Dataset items
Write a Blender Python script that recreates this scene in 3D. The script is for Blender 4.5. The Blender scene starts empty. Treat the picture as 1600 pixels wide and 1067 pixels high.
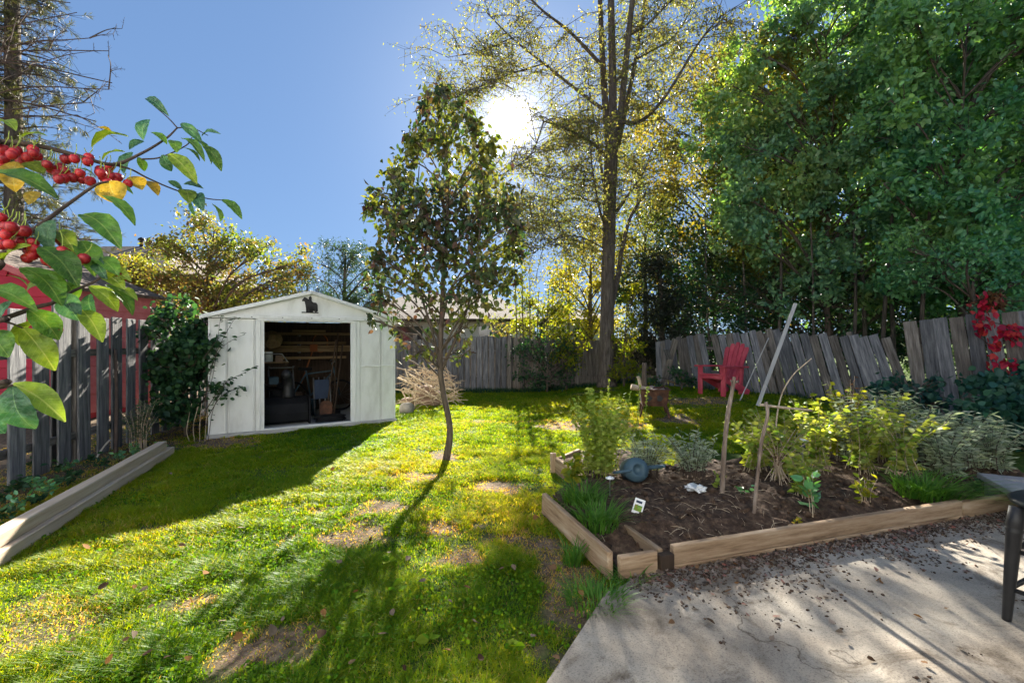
import bpy, bmesh, math, random
import numpy as np
from mathutils import Matrix, Vector

# ------------------------------------------------------------------ camera, sky, sun, exposure
scene = bpy.context.scene
R = math.radians
CAM_H, F = 1.35, 720.0                       # eye height (m), focal length in pixels of the 1600 px frame
cd = bpy.data.cameras.new("camera"); cam = bpy.data.objects.new("camera", cd)
scene.collection.objects.link(cam); scene.camera = cam
cam.location = (0, 0, CAM_H); cam.rotation_euler = (R(90), 0, 0)
cd.sensor_width = 36; cd.lens = 36 * F / 1600; cd.clip_start = 0.05; cd.clip_end = 4000

SUN_EL, SUN_AZ = R(25.5), 0.0               # the sun stands straight ahead (+Y)
world = bpy.data.worlds.new("World"); scene.world = world; world.use_nodes = True
wn = world.node_tree; wn.nodes.clear()
sky = wn.nodes.new("ShaderNodeTexSky"); sky.sky_type = 'NISHITA'; sky.sun_disc = False
sky.sun_elevation = SUN_EL; sky.sun_rotation = SUN_AZ
sky.air_density = 1.0; sky.dust_density = 0.25; sky.ozone_density = 1.6; sky.altitude = 200
gam = wn.nodes.new("ShaderNodeGamma"); gam.inputs['Gamma'].default_value = 0.36      # the whole sky's range pressed together, as in the photograph
hsv = wn.nodes.new("ShaderNodeMix"); hsv.data_type = 'RGBA'; hsv.blend_type = 'MULTIPLY'; hsv.inputs[0].default_value = 1; hsv.inputs[7].default_value = (.225, .345, .545, 1)
bg = wn.nodes.new("ShaderNodeBackground"); bg.inputs['Strength'].default_value = 0.12
tc = wn.nodes.new("ShaderNodeTexCoord")      # the glow round the sun's disc, by true direction
dot = wn.nodes.new("ShaderNodeVectorMath"); dot.operation = 'DOT_PRODUCT'
dot.inputs[1].default_value = (0, math.cos(SUN_EL), math.sin(SUN_EL))
nrm = wn.nodes.new("ShaderNodeVectorMath"); nrm.operation = 'NORMALIZE'
def wmath(op, a, b):
    n = wn.nodes.new("ShaderNodeMath"); n.operation = op
    for i, v in enumerate((a, b)):
        if isinstance(v, (int, float)): n.inputs[i].default_value = v
        else: wn.links.new(v, n.inputs[i])
    return n.outputs[0]
wn.links.new(tc.outputs['Generated'], nrm.inputs[0]); wn.links.new(nrm.outputs[0], dot.inputs[0])
d0 = wmath('MAXIMUM', dot.outputs['Value'], 0.0)
g1 = wmath('MULTIPLY', wmath('POWER', d0, 5200.0), 14.0)
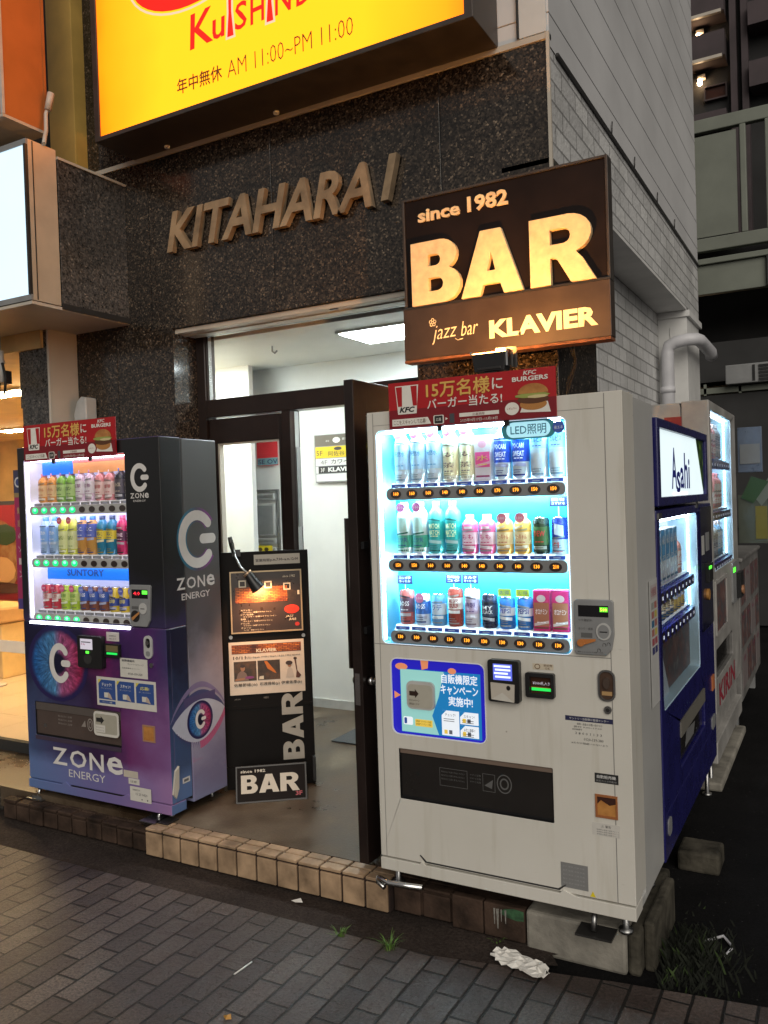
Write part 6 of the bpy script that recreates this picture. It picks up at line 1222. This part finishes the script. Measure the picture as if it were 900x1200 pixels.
weed(-1.54, 2.71, 34, .07, 'bright green grass tuft growing at the paving edge left of the crumpled paper', 1)
weed(-1.76, 2.71, 34, .035, 'low green weed by the paving edge below the tiled step end', 2, .06)
weed(-1.19, 2.935, 10, .03, 'tiny weed at the foot of the plinth under the white machine', 5, .05)
rnd = random.Random(9); b = MB()
for i in range(700):
    x = -.60+abs(rnd.gauss(0, .10)); y = 3.14+rnd.gauss(0, .14); L = rnd.uniform(.03, .10)*max(.3, 1-abs(y-3.14)*2.5); a = rnd.uniform(0, 6.28); w = .004
    d = L*.6; b.quad([(x-w, y, -.03), (x+w, y, -.03), (x+w*.6+math.cos(a)*d*.5, y+math.sin(a)*d*.5, -.03+L*.7), (x+math.cos(a)*d, y+math.sin(a)*d, -.03+L)], 'moss green' if i % 14 else 'dull leaf')
o = b.build('ground_cover'); o['kind'] = 'stuff'; tag(o, 'dark mossy weeds at the foot of the concrete block by the alley', 'weeds')
b = MB(); b.raw([(-1.835, 2.10, .006), (-1.815, 2.115, .010), (-1.80, 2.10, .004), (-1.812, 2.085, .008), (-1.818, 2.10, .014)], [(0, 1, 4), (1, 2, 4), (2, 3, 4), (3, 0, 4)], mat('dry leaf', (.42, .20, .03), .6)); tag(b.build('fallen_leaf'), 'small dry yellow leaf on the paving at the bottom of the picture', 'leaf')
b = MB(); b.tube([(-1.96, 2.31, .004), (-1.95, 2.40, .006)], .003, 'paper white', 6); tag(b.build('stick'), 'thin pale stick lying on the paving bricks', 'stick')
b = MB(); b.raw([(-2.10, 2.86, .0), (-2.06, 2.875, .012), (-2.04, 2.86, .004), (-2.07, 2.85, .002)], [(0, 1, 2, 3)], 'paper white'); tag(b.build('paper_scrap'), 'tiny white paper scrap in the gutter below the tiled step', 'paper')
b = MB(); b.tube([(-.50, 3.30, -.02), (-.44, 3.36, -.015), (-.40, 3.30, -.02), (-.42, 3.22, -.022)], .006, 'pvc', 8); tag(b.build('wire_scrap'), 'bent pale wire scrap on the dark alley asphalt', 'wire')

▸ EXERCISE BRIEF: Look at the listing and set down only the lines from its start through the line with "cd.sensor_width = 36;", word for word and without pictures.

▸ ANSWER IN FULL:
Write a Blender Python script that recreates this scene in 3D. The script is for Blender 4.5. The Blender scene starts empty. Treat the picture as 1600 pixels wide and 1067 pixels high.
import bpy, bmesh, math, random
import numpy as np
from mathutils import Matrix, Vector

# ------------------------------------------------------------------ camera, sky, sun, exposure
scene = bpy.context.scene
R = math.radians
CAM_H, F = 1.35, 720.0                       # eye height (m), focal length in pixels of the 1600 px frame
cd = bpy.data.cameras.new("camera"); cam = bpy.data.objects.new("camera", cd)
scene.collection.objects.link(cam); scene.camera = cam
cam.location = (0, 0, CAM_H); cam.rotation_euler = (R(90), 0, 0)
cd.sensor_width = 36; cd.lens = 36 * F / 1600; cd.clip_start = 0.05; cd.clip_end = 4000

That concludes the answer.